- TASK: Each line below is to be written out in full, exactly as shown.

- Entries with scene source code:
========================================
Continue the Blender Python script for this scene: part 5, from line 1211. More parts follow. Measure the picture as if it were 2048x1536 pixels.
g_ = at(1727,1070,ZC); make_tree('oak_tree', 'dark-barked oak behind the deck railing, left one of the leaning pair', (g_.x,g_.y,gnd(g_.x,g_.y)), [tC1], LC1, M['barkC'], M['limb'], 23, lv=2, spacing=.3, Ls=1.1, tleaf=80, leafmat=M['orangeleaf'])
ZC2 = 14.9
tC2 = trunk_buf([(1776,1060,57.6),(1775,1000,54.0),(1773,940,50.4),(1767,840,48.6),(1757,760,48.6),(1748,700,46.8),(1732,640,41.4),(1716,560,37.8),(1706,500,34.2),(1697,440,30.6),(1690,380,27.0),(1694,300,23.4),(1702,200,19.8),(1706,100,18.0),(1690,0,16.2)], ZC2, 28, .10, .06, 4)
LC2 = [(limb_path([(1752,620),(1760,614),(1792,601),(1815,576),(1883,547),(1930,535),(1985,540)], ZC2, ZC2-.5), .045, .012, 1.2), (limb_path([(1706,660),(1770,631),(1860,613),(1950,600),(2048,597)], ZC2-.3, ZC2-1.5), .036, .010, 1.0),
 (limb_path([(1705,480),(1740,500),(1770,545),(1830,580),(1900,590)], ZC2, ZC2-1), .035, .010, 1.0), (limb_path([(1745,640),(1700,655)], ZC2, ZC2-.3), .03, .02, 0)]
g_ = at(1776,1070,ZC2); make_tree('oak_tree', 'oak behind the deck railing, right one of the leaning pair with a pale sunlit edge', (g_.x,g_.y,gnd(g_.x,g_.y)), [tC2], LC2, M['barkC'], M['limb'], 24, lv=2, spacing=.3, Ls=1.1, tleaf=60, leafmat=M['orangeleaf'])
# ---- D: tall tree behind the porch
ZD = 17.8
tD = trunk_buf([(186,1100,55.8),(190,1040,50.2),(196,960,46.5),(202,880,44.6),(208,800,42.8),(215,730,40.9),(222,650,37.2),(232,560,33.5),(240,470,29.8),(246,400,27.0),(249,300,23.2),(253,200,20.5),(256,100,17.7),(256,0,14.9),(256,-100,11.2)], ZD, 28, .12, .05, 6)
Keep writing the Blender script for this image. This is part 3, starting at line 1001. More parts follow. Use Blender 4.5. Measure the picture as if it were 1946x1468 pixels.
========================================
- FULL RESPONSE:
Continue the Blender Python script for this scene: part 5, from line 1211. More parts follow. Measure the picture as if it were 2048x1536 pixels.
g_ = at(1727,1070,ZC); make_tree('oak_tree', 'dark-barked oak behind the deck railing, left one of the leaning pair', (g_.x,g_.y,gnd(g_.x,g_.y)), [tC1], LC1, M['barkC'], M['limb'], 23, lv=2, spacing=.3, Ls=1.1, tleaf=80, leafmat=M['orangeleaf'])
ZC2 = 14.9
tC2 = trunk_buf([(1776,1060,57.6),(1775,1000,54.0),(1773,940,50.4),(1767,840,48.6),(1757,760,48.6),(1748,700,46.8),(1732,640,41.4),(1716,560,37.8),(1706,500,34.2),(1697,440,30.6),(1690,380,27.0),(1694,300,23.4),(1702,200,19.8),(1706,100,18.0),(1690,0,16.2)], ZC2, 28, .10, .06, 4)
LC2 = [(limb_path([(1752,620),(1760,614),(1792,601),(1815,576),(1883,547),(1930,535),(1985,540)], ZC2, ZC2-.5), .045, .012, 1.2), (limb_path([(1706,660),(1770,631),(1860,613),(1950,600),(2048,597)], ZC2-.3, ZC2-1.5), .036, .010, 1.0),
 (limb_path([(1705,480),(1740,500),(1770,545),(1830,580),(1900,590)], ZC2, ZC2-1), .035, .010, 1.0), (limb_path([(1745,640),(1700,655)], ZC2, ZC2-.3), .03, .02, 0)]
g_ = at(1776,1070,ZC2); make_tree('oak_tree', 'oak behind the deck railing, right one of the leaning pair with a pale sunlit edge', (g_.x,g_.y,gnd(g_.x,g_.y)), [tC2], LC2, M['barkC'], M['limb'], 24, lv=2, spacing=.3, Ls=1.1, tleaf=60, leafmat=M['orangeleaf'])
# ---- D: tall tree behind the porch
ZD = 17.8
tD = trunk_buf([(186,1100,55.8),(190,1040,50.2),(196,960,46.5),(202,880,44.6),(208,800,42.8),(215,730,40.9),(222,650,37.2),(232,560,33.5),(240,470,29.8),(246,400,27.0),(249,300,23.2),(253,200,20.5),(256,100,17.7),(256,0,14.9),(256,-100,11.2)], ZD, 28, .12, .05, 6)
Keep writing the Blender script for this image. This is part 3, starting at line 1001. More parts follow. Use Blender 4.5. Measure the picture as if it were 1946x1468 pixels.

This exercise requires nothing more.